By midafternoon the pool of water that had once been the rink had drained enough so that my 12-year-old son, Brian, and I could step on islands of exposed plastic out to where we could pick up the regulation-size (6' x 4') hockey goal. Then we carried it to its off-season location in front of the garage door, where it will be the focus of street hockey games as well as the target of tennis balls until December brings the ice again.

I might have drained the rink completely by piercing it in the southwest corner—the deepest part—except that putting a hole there would have defied what I long ago learned is, for rink builders, an immutable law of hydrodynamics. Namely, water seeking its own level will find it in your neighbor's yard.

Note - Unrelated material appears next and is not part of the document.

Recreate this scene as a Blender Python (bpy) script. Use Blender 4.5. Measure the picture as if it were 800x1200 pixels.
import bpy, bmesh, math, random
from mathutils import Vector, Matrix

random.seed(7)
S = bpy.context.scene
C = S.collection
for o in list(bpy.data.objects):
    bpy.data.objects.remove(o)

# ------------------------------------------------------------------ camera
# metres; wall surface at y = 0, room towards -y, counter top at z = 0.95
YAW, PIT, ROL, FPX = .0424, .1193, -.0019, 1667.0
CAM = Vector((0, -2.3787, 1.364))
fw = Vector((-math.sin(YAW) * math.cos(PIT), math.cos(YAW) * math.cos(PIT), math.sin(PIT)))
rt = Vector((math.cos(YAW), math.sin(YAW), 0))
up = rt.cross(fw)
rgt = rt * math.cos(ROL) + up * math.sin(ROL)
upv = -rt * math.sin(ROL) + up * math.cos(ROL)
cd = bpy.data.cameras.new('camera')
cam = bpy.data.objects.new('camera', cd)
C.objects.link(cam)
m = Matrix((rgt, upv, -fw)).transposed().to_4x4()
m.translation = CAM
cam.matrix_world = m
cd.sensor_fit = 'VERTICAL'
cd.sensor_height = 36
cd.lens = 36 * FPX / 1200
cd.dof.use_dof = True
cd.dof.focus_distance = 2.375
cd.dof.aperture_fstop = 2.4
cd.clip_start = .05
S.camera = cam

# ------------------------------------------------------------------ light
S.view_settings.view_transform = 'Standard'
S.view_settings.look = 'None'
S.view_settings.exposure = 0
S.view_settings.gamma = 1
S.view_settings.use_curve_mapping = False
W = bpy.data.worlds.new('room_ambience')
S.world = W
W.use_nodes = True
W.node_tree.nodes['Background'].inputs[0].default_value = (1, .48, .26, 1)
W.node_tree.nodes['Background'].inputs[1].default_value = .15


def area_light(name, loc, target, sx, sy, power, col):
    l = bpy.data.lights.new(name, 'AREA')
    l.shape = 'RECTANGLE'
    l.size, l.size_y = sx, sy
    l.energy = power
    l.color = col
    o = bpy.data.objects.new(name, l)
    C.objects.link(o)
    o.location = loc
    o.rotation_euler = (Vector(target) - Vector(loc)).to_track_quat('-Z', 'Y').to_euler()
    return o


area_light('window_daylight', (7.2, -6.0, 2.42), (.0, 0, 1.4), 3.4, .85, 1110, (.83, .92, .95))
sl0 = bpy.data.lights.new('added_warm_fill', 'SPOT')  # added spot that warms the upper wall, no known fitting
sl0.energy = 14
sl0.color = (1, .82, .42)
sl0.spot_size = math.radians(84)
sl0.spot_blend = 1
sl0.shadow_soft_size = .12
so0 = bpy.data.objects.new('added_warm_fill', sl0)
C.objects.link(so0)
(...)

I discovered this 25 years ago when, in my first effort to build a rink, I let the garden hose run all night on my parents' lawn. The next morning I found not a frozen pool but a river running through our lilacs and under our neighbors' grape arbor. My engineering failure was nothing compared to the diplomatic problem facing my parents, relationships with those particular neighbors being such that Wiffle Balls hit into their yard were declared automatic double plays. The summer after I'd flooded their yard we changed that rule to automatic side retired. My yard produced a generation of straightaway hitters but no skaters.

I didn't try to build a rink again until last year.

When, as a boy, I had tried to do so, no one asked me why. It surprised me that, on seeing an adult building a rink, most of my friends assumed they knew why. Obviously, I was trying to make my children better hockey players or figure skaters. I knew that wasn't true, but why was I building it? I decided it had to do with the reason why I walked off a golf course last June when the starter insisted that my friend and I join a twosome we didn't know, and why I won't sign up for tennis-court time or stand in ski lift lines, although, if I had a mountain in my yard, I would ski. In the matter of personal recreation and casual sport, I prefer to descend the evolutionary ladder, moving away from organization and mass participation toward individuality and spontaneity. Or, as my daughter, Tracey, then eight, said two years ago when asked if she wanted to sign up for skating classes: "No. I want to have my own fun, not somebody else's fun."

I was building a rink for the fun of it. On my first try, in late November of 1982, I packed the snow of a recent storm into walls two to three feet high. These were to be the boundaries of a small rink. At sundown, I turned on the hose and let the water run over the now cleared and frozen ground, filling the rink.

"Will that kill the grass?" asked my wife, Barbara.

"I hope so," I said.

At 2 a.m., just as the rink was almost full, the southwest wall gave way and water flooded a corner of my neighbor's yard.